In other words, I have to obey a rule ordering me to keep in mind that whatever I am saying I am not saying that something is the case -- nothing being the case -- the rules give me the right to say so: this amounts to stating that we all are to speak only in a kind of metalanguage.{7}

          Talk is really only about talking -- only it turns out that we really cannot say that.

          Once atheist philosophers were wont to say that they rejected theism because it is false. On the basis of the philosophical attitude just sketched, it is no longer possible to say that. The philosophical attitude itself cannot be described as true or correct. Theism thus is no worse off, and no better off, than anything else.

          Cold comfort, of course.

          Some years ago, Michael Foster wrote an essay called "'We' in Modern Philosophy." I have only vague memories of its content -- sometimes we remember little more than good titles -- but I do remember that he was addressing the way in which philosophical claims were regularly presented in the first person plural. Philosophers had a way of speaking for the race rather than themselves. This was, and doubtless was intended to be, intimidating. How as a member of the race could one take exception to what the race is saying?

          This tendency has grown more prevalent since Foster wrote. Reclusive or antic thinkers, the bashful and the brazen both, regularly speak what is on the mind of modern man. Thie history of modern philosophy since Decartes becomes increasingly a history of received opinions -- received and then rejected. One is told what everyone prior to Descartes did. One is told what everyone did up until the linguistic turn. One is told of the way we think now.

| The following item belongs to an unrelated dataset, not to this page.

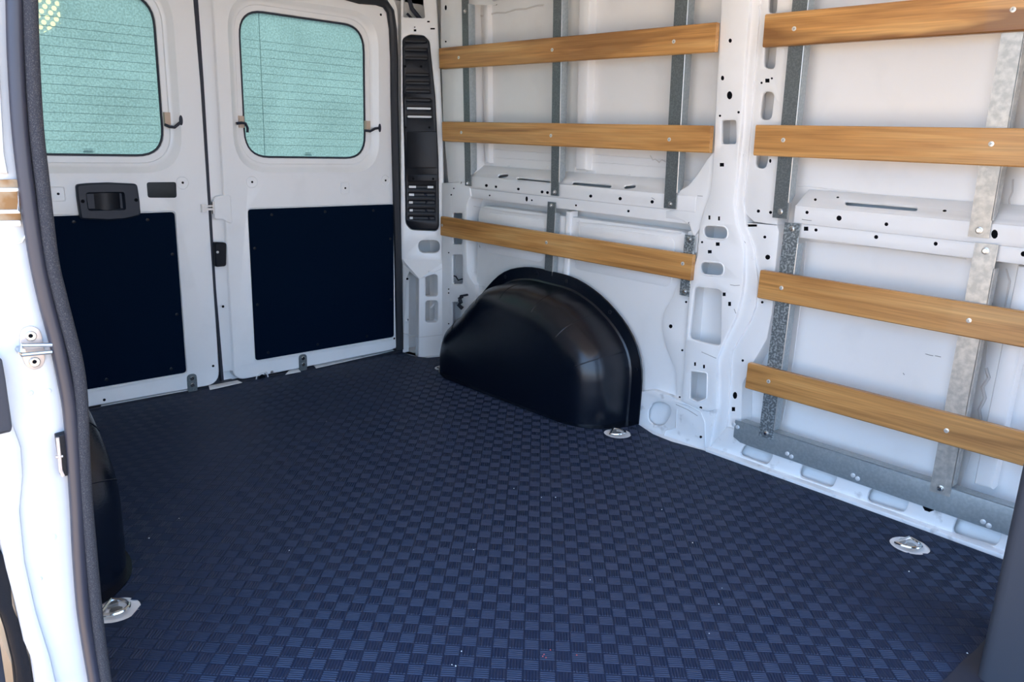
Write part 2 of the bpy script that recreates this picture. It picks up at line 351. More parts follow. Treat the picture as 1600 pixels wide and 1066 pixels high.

          Despite the accommodations that some theists have made to one passing form of philosophy or another, it is increasingly clear that theism presupposes a pretty thorough rejection of what has been going on in philosophy in the last third of the second millennium. As Fabro has argued -- and Thomas Reid says something similar with respect to the abandonment of common sense -- something begins with Descartes that has atheism as its logical consequence. That consequence has now been drawn. It should be obvious that theists would be unwise to seek to state their case in terms of philosophies that are essentially atheistic. But theologians, alas, irrepressibly attempt this, as witness their odd fondness for Heidegger.

          Kierkegaard's Johannes Climacus saw what modern philosophy was doing to theism and Christian belief. He undertook to refute modern philosophy root and branch. Whatever one makes of his effort, and its assumptions, surely he had the right aim. The possibility of natural theology can only be seen when one has called into question the assumptions of the turn philosophy made with Descartes. Subsequent turns presuppose the first. And they have brought us to nihilism.

          Us? We? In my next lecture I shall call attention to a more or less unbroken philosophical tradition that runs like a subterranean river through the centuries of the modern hegemony and is now emerging to the attention of those who realize they do not wish to be included in the "we" of modern philosophy.

OCTOBER 28, 1988




{1} See Fides et ratio, n. 46.

{2} I will discuss later the Pickwickian passport offered by one understanding of Wittgenstein, as well as the even more equivocal ones issued by Nietzsche and Richard Rorty.

{3} The traditional sequence from world to man to God has become the sequence from man to god to world.

{4} See Cornelio Fabro, Introduzione all’Ateismo Moderno (Rome: Editrice Studium, 1964), 77.

{5} Already in the youthful De ente et essentia, Thomas distinguishes clearly between the nature as such (natura absolute considerata) and what may incidentally attach to that nature: in the mind, logical relations; in matter, individuation. Thus, genus and species are incidental, not constitutive features, of the nature.

{6} On the continent, theologians like Rudolph Bultmann accepted the equivalent of Logical Empiricism. Bultmann’s demythologizing of religion" begins with the premise that no one who uses electricity and listens to the radio can any longer believe in the miracle world of the New Testament." (See the Gifford Lectures of E. L. Mascall, The Openness of Being (Philadelphia: Westminister Press, 1971), 206.

{7} Lescek Kolokowski, Metaphysical Horror (Oxford: Basil Blackwell, 1988), 4.